Batch Cook And Use Low Energy Appliances Like Microwaves, Iceland Boss Says

The supermarket boss gave advice to those worried about soaring energy bills.
Richard Walker, Managing Director of Iceland Foods.
Richard Walker, Managing Director of Iceland Foods.
John Nguyen via PA Wire/PA Images

Iceland boss Richard Walker has advised people worried about rising bills to use low energy appliances such as microwaves.

The supermarket chain is launching an initiative called “Shop Smart, Cook Savvy” to help families better understand the cost of cooking amid rising bills.

The managing director said families could save up to £600 a year by using microwaves or slow cookers.

His comments were in stark contrast to a government minister who said they would not be telling families to turn off appliances to save money or prevent blackouts.

Walker told LBC: “We’ve looked at ways that people can cook savvier. We’ve done some research and there’s savings of over £600 every year for the average family if they just use low energy appliances, things like air fryers...microwaves, slow cookers, things like that.

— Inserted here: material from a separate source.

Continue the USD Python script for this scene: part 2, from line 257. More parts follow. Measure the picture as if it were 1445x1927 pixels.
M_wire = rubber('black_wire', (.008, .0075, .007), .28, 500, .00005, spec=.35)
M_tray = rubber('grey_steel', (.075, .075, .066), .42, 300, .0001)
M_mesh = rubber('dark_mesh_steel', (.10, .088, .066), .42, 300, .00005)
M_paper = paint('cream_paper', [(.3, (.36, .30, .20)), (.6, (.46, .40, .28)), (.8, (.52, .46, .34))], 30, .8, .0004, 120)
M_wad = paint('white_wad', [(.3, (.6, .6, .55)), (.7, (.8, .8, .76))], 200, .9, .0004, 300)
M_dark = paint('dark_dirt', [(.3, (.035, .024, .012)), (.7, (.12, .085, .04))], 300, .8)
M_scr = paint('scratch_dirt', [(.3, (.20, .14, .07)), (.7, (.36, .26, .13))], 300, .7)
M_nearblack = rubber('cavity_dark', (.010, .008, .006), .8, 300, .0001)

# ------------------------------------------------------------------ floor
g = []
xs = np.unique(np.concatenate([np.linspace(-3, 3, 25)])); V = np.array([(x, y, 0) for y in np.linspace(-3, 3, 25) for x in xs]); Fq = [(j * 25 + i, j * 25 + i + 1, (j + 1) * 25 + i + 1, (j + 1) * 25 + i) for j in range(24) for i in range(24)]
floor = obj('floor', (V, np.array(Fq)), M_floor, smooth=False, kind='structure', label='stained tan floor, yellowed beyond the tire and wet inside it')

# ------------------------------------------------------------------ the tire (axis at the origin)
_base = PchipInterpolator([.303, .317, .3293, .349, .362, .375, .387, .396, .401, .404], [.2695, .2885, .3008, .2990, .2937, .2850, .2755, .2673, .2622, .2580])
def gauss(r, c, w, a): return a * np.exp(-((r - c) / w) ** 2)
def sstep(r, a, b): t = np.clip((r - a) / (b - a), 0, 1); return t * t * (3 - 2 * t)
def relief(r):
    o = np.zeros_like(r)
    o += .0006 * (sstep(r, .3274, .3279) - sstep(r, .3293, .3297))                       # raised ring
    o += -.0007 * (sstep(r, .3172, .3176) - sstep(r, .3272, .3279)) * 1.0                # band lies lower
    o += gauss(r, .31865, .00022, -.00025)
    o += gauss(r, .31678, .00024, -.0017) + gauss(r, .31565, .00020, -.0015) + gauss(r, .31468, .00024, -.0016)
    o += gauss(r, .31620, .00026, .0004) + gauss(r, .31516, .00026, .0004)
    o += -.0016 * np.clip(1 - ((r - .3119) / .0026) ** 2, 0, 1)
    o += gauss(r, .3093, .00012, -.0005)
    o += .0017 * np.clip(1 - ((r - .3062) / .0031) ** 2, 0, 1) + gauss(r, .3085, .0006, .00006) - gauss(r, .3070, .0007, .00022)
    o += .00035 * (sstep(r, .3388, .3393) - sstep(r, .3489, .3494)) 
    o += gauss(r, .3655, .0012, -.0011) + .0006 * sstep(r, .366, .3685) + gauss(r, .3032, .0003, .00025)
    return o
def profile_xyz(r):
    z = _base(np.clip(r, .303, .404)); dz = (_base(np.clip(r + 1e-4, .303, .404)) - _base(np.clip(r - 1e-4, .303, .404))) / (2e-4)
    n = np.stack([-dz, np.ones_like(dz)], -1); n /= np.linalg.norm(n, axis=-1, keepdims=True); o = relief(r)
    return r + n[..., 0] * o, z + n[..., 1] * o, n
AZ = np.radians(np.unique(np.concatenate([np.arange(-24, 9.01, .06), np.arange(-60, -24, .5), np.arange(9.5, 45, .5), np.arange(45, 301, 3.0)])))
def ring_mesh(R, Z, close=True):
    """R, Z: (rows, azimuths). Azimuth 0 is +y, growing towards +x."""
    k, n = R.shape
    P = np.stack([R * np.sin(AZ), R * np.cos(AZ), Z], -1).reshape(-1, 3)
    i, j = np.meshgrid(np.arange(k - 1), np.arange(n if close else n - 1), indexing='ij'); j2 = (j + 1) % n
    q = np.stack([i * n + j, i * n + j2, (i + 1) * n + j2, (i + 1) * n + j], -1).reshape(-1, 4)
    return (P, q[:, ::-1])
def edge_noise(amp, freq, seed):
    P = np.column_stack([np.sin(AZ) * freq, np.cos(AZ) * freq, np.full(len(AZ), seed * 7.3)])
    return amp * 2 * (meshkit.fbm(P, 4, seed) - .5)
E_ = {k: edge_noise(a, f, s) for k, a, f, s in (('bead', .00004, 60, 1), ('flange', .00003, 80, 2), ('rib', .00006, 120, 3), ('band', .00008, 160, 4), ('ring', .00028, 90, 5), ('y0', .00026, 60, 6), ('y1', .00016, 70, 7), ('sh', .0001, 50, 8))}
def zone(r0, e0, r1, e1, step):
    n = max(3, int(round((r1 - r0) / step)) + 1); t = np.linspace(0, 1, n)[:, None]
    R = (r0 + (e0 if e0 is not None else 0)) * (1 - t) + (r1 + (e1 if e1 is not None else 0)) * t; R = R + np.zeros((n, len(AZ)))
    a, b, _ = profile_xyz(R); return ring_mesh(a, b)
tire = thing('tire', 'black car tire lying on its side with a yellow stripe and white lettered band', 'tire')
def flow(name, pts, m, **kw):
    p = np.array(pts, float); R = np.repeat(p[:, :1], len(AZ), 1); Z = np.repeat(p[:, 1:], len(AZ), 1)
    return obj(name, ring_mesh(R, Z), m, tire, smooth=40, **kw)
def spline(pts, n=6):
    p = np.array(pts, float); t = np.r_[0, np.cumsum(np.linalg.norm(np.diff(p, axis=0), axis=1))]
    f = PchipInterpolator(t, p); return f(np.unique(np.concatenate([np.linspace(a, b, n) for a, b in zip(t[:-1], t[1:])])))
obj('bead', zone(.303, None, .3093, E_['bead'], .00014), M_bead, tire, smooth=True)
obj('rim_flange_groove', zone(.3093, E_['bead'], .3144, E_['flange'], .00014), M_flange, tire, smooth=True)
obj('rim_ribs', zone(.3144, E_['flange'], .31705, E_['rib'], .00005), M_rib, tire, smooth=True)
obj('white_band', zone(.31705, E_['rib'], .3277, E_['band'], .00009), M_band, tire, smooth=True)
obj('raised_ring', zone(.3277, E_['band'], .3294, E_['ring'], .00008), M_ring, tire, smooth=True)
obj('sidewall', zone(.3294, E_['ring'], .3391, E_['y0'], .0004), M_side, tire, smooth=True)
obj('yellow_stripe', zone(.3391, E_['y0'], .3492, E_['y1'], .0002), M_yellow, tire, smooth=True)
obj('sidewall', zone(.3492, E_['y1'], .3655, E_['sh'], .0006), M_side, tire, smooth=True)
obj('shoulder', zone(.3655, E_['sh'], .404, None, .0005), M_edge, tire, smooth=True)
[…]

“So there’s an awful lot of different ways and that can be lower energy use appliances, but also it can be batch cooking.

“And then of course you’ve got simply buying frozen. I know I would say this, but that is a way to save money.”

Asked what impact the cost of energy was having on Iceland, he replied: “It’s definitely something we need to talk about because whilst rightly there’s been a lot of focus on consumers struggling with energy bills, actually business is crippled by it. We will be okay, we’re a £4 billion turnover business. We’ve got cash reserves, but our operational energy increases are going through the roof.

“We’ve got a lot of fridges and freezers, we’ve got 1,000 stores. Last year, our energy bill was £60 million, but this year it will be many times more and it’s exceptionally difficult to to manage.

“I dread to think the smaller to medium sized businesses, who are maybe not as financially robust, just how much they’re struggling.

“The government urgently needs to help business as well because ultimately it will translate through to bankruptcies, job losses and higher prices at the shelf as well.”

Chloe Smith, minister for disabled people, suggested that the government would not be offering advice to the public on how to get through the coming months as costs rise and inflation surges.

Appearing on LBC, she was pressed on suggestions about batch cooking and offered the example of debates in Germany over speed limits on motorways.

“I don’t think you’ll find the government giving out tips of that kind,” she said.

“I think the government will be looking in terms of the broader policy that would be appropriate for a government to look at.”

Smith also swerved questions over freezing the energy price cap, suggesting they were “short term solutions only”.

This is despite a number of energy firms calling for a bills freeze this winter as the price cap is set to soar.

Ofgem will announce the next increase to its energy price cap this Friday, with analysts expecting it to soar to £3,554 in October.

Some expect they will top £5,300 annually in April next year, a massive increase from previous predictions.